Salimos de Las Moreras camino de la estación para llevar un paquete. Dejamos atrás una de esas vallas azules que tanto embellecen cada rincón de la ciudad y subimos por la Cañada de Sancha Brava.

Cruzamos al lado izquierdo porque el derecho carece de acerado. Avanzamos entre un seto abandonado --en la zona de la avenida de Elvas es tradición mantener, aunque tampoco siempre, el seto central, no los laterales-- y un talud en el que los jaramagos alternan con algunos cactus y peñascos varios; todo muy natural, casi agreste.

Al poco rato nos quedamos también sin acera, ese invento tan innecesario; aunque los jaramagos no nos abandonan, son la planta emblemática de la ciudad.

Entregamos el paquete en Correos de la estación, donde, por cierto, las funcionarias y funcionarios son un ejemplo de simpatía y eficiencia, y decidimos acercarnos al fuerte de San Cristóbal.

El camino más corto transcurre por uno de los muchos descampados que nos recuerdan que Badajoz es un lugar a medio camino entre lo rural y lo urbano; este bordea la trinchera del ferrocarril y, cuando llueva, seguro que proporciona buenas cantidades de barro a la vecindad.

Llegamos a la valla del fuerte, porque, como es lógico, no se puede entrar, las únicas que parece que aprovechan el dinero que nos ha costado su rehabilitación son unas cabras que pastan alegremente al pie de las murallas; algo es algo.
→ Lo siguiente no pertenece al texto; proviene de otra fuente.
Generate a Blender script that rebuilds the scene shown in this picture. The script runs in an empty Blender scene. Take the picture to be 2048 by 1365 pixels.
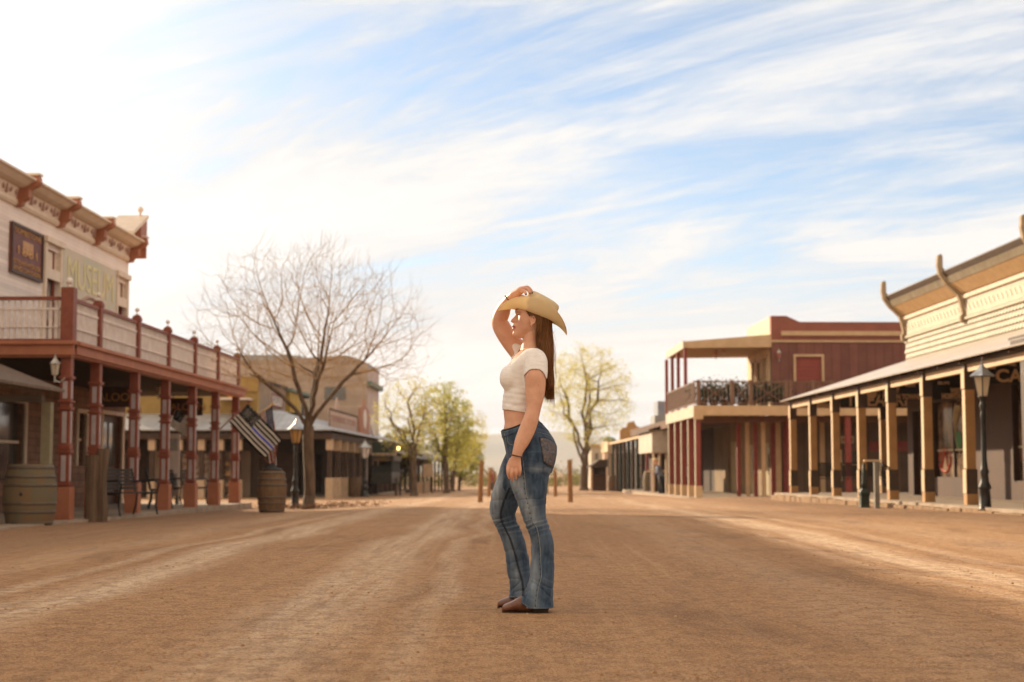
import bpy, bmesh, math, random
import numpy as np
from mathutils import Vector, Matrix, noise as mnoise
from mathutils.bvhtree import BVHTree
from math import sin, cos, pi, radians as R
SC = bpy.context.scene
COL = SC.collection
rnd = random.Random(7)

# ------------------------------------------------------------------ camera, sky, sun, exposure
F = 3129.0                       # focal length in pixels of the 2048 px wide photograph (55 mm)
CH = 0.74                        # camera height
TILT = math.atan(262.5 / F)
cam_d = bpy.data.cameras.new('camera'); cam = bpy.data.objects.new('camera', cam_d); COL.objects.link(cam)
cam.location = (0, 0, CH); cam.rotation_euler = (pi / 2 + TILT, 0, 0)
cam_d.sensor_width = 36; cam_d.lens = 55.0; cam_d.clip_end = 9000; cam_d.clip_start = 0.1
cam_d.dof.use_dof = True; cam_d.dof.focus_distance = 8.33; cam_d.dof.aperture_fstop = 3.2
SC.camera = cam
SC.view_settings.view_transform = 'Standard'; SC.view_settings.look = 'None'
SC.view_settings.exposure = 0.73; SC.view_settings.gamma = 1.0

SUN_AZ, SUN_EL = -40.0, 19.0      # degrees: azimuth from +Y (negative = left of the view), elevation
sd = Vector((sin(R(SUN_AZ)) * cos(R(SUN_EL)), cos(R(SUN_AZ)) * cos(R(SUN_EL)), sin(R(SUN_EL))))
sun_d = bpy.data.lights.new('sun', 'SUN'); sun = bpy.data.objects.new('sun', sun_d); COL.objects.link(sun)
sun_d.energy = 5.0; sun_d.angle = R(0.9); sun_d.color = (1.0, 0.80, 0.55)
sun.rotation_euler = sd.to_track_quat('Z', 'Y').to_euler(); sun.location = (-20, 20, 20)

world = bpy.data.worlds.new('World'); SC.world = world; world.use_nodes = True
wt = world.node_tree; wn = wt.nodes; wl = wt.links; wn.clear()
def wnode(t, **k):
    n = wn.new(t)
    for a, b in k.items(): setattr(n, a, b)
    return n
def wmath(op, a, b=None, clamp=False):
    n = wnode('ShaderNodeMath', operation=op); n.use_clamp = clamp
    for i, v in enumerate((a, b)):
        if v is None: continue
        if isinstance(v, (int, float)): n.inputs[i].default_value = v
        else: wl.new(v, n.inputs[i])
    return n.outputs[0]
def wmix(f, a, b):
    n = wnode('ShaderNodeMix', data_type='RGBA')
    for s, v in ((n.inputs[0], f), (n.inputs[6], a), (n.inputs[7], b)):
        if isinstance(v, (int, float)): s.default_value = v
        elif isinstance(v, tuple): s.default_value = (*v, 1)
        else: wl.new(v, s)
    return n.outputs[2]
def wramp(v, a, b):
    n = wnode('ShaderNodeMapRange'); n.interpolation_type = 'SMOOTHSTEP'
    wl.new(v, n.inputs[0]); n.inputs[1].default_value = a; n.inputs[2].default_value = b
    return n.outputs[0]
sky = wnode('ShaderNodeTexSky', sky_type='NISHITA', sun_disc=False)
sky.sun_elevation = R(SUN_EL); sky.sun_rotation = R(SUN_AZ); sky.altitude = 1400; sky.air_density = 1.0; sky.dust_density = 0.6
tc = wnode('ShaderNodeTexCoord'); sep = wnode('ShaderNodeSeparateXYZ'); wl.new(tc.outputs['Generated'], sep.inputs[0])
dx, dy, dz = sep.outputs
el = wmath('ARCSINE', dz); az = wmath('ARCTAN2', dx, dy)
zc = wmath('ADD', wmath('MAXIMUM', dz, 0.0), 0.16)
pxn = wmath('DIVIDE', dx, zc); pyn = wmath('DIVIDE', dy, zc)
cv = wnode('ShaderNodeCombineXYZ'); wl.new(pxn, cv.inputs[0]); wl.new(pyn, cv.inputs[1])
def wnoise(scale, rot, stretch, detail, rough, dist, off=(0, 0, 0)):
    m0 = wnode('ShaderNodeMapping'); wl.new(cv.outputs[0], m0.inputs[0]); m0.inputs['Rotation'].default_value = (0, 0, R(rot))
    m = wnode('ShaderNodeMapping'); wl.new(m0.outputs[0], m.inputs[0]); m.inputs['Location'].default_value = off; m.inputs['Scale'].default_value = stretch
    n = wnode('ShaderNodeTexNoise'); wl.new(m.outputs[0], n.inputs['Vector'])
    n.inputs['Scale'].default_value = scale; n.inputs['Detail'].default_value = detail
    n.inputs['Roughness'].default_value = rough; n.inputs['Distortion'].default_value = dist
    return n.outputs['Fac']
n1 = wnoise(0.75, 30, (0.42, 1.0, 1), 6, 0.55, 0.6, (5.0, 9.1, 0))       # broad banks
n2 = wnoise(1.9, 34, (0.42, 1.2, 1), 10, 0.66, 1.5, (5.03, 9.17, 0))       # wisps
n3 = wnoise(5.5, 28, (0.36, 1.4, 1), 8, 0.70, 1.0, (1.3, 7.2, 0))        # fine fibres
tex = wmath('ADD', wmath('ADD', wmath('MULTIPLY', n1, 0.40), wmath('MULTIPLY', n2, 0.42)), wmath('MULTIPLY', n3, 0.18))
# more open blue away from the sun (azimuth) and above the horizon veil (elevation): directions of the real sky
open_az = wramp(az, -0.22, 0.12)
open_el = wmath('MULTIPLY', wramp(el, 0.03, 0.19), wmath('SUBTRACT', 1.0, wmath('MULTIPLY', wramp(el, 0.25, 0.33), 0.35)))
op = wmath('MULTIPLY', open_az, open_el)
val = wmath('ADD', tex, wmath('MULTIPLY', op, 0.13))
blue = wmath('MULTIPLY', wramp(val, 0.530, 0.70), 0.92)
shade = wramp(tex, 0.42, 0.60)
cloud = wmix(shade, (5.7, 5.7, 5.65), (4.3, 4.5, 4.75))
# unseen sky behind the camera, warmed and brightened as added fill light
back = wramp(dy, 0.55, -0.35)
cloud = wmix(back, cloud, (7.4, 6.1, 4.5))
skyb = wnode('ShaderNodeMix', data_type='RGBA', blend_type='MULTIPLY'); skyb.inputs[0].default_value = 1
wl.new(sky.outputs[0], skyb.inputs[6]); skyb.inputs[7].default_value = (0.70, 0.86, 0.96, 1)
mix1 = wmix(wmath('MULTIPLY', blue, wmath('SUBTRACT', 1.0, wmath('MULTIPLY', back, 0.8))), cloud, skyb.outputs[2])
# thin cloud scatters a broad white-warm glow about the sun
dot = wnode('ShaderNodeVectorMath', operation='DOT_PRODUCT'); wl.new(tc.outputs['Generated'], dot.inputs[0]); dot.inputs[1].default_value = sd
g1 = wmath('POWER', wmath('MAXIMUM', dot.outputs['Value'], 0.0), 15.0)
glow = wnode('ShaderNodeMix', data_type='RGBA', blend_type='ADD'); wl.new(g1, glow.inputs[0]); wl.new(mix1, glow.inputs[6])
glow.inputs[7].default_value = (8.6, 7.8, 6.4, 1)
bg = wnode('ShaderNodeBackground'); bg.inputs['Strength'].default_value = 0.1; wl.new(glow.outputs[2], bg.inputs['Color'])
wo = wnode('ShaderNodeOutputWorld'); wl.new(bg.outputs[0], wo.inputs[0])
world.cycles.sampling_method = 'MANUAL'; world.cycles.sample_map_resolution = 512
SC.cycles.use_denoising = True
SC.cycles.max_bounces = 8; SC.cycles.diffuse_bounces = 3; SC.cycles.glossy_bounces = 2; SC.cycles.transmission_bounces = 4
SC.cycles.sample_clamp_indirect = 6.0; SC.cycles.caustics_reflective = False; SC.cycles.caustics_refractive = False

# ------------------------------------------------------------------ helpers
def W(px, py, Y):
    """point at distance Y seen at photo pixel (px, py)"""
    u, v = px - 1024.0, 682.5 - py
    d = Vector((u, F * cos(TILT) - v * sin(TILT), F * sin(TILT) + v * cos(TILT)))
    return Vector((0, 0, CH)) + d * (Y / d.y)

class Frame:
    """a street-aligned frame: u across (right positive), s along the street, z up"""
    def __init__(self, vp, hor):
        self.vp, self.hor = vp, hor
        self.a = math.atan((vp - 1024.0) / F)
    def w(self, u, s, z=0.0):
        return Vector((u * cos(self.a) + s * sin(self.a), -u * sin(self.a) + s * cos(self.a), z))
    def s(self, px, u):                       # distance along the street of a point on plane u seen at px
        return u * F / (px - self.vp)
    def z(self, py, s):
        v = (682.5 - (py + 945 - self.hor)) / F; tt = math.tan(TILT); return CH + s * (v + tt) / (1 - v * tt)
    def u(self, px, s):
        return (px - self.vp) * s / F
LF = Frame(1099, 941); RF = Frame(965, 946); CF = Frame(1024, 945)

def gz(x, y):
    """height of the ground: crowned street, falling gently away in the distance"""
    t = min(max((-x - 2.0) / 4.5, 0), 1); t = t * t * (3 - 2 * t)
    z = -0.13 * t
    d = max(0.0, y - 25.0); z -= 0.0065 * min(d, 260)
    if x > 5.5 and y < 70:
        q = min((x - 5.5) / 3.0, 1); z += 0.05 * q * min(1, max(0, (70 - y) / 15))
    return z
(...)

Las laderas que lo rodean no han recibido la mínima atención, aquí también prima lo salvaje y, por supuesto, no hay ningún sendero que facilite disfrutar de las vistas.

Aun así rodeamos el fuerte y a su espalda podemos recrearnos con una estampa también muy nuestra, un vertedero-escombrera, que sirve de digno colofón a este paseo. Habrá quien piense que escombreras, descampados, jaramagos ubicuos, vallas azules de provisionalidad eterna, setos dejados a su libre albedrío, monumentos cerrados...

Son una muestra de la dejadez del ayuntamiento, o de incompetencia quizá; se equivocan: es puro respeto por la tradición. Gracias, señor alcalde.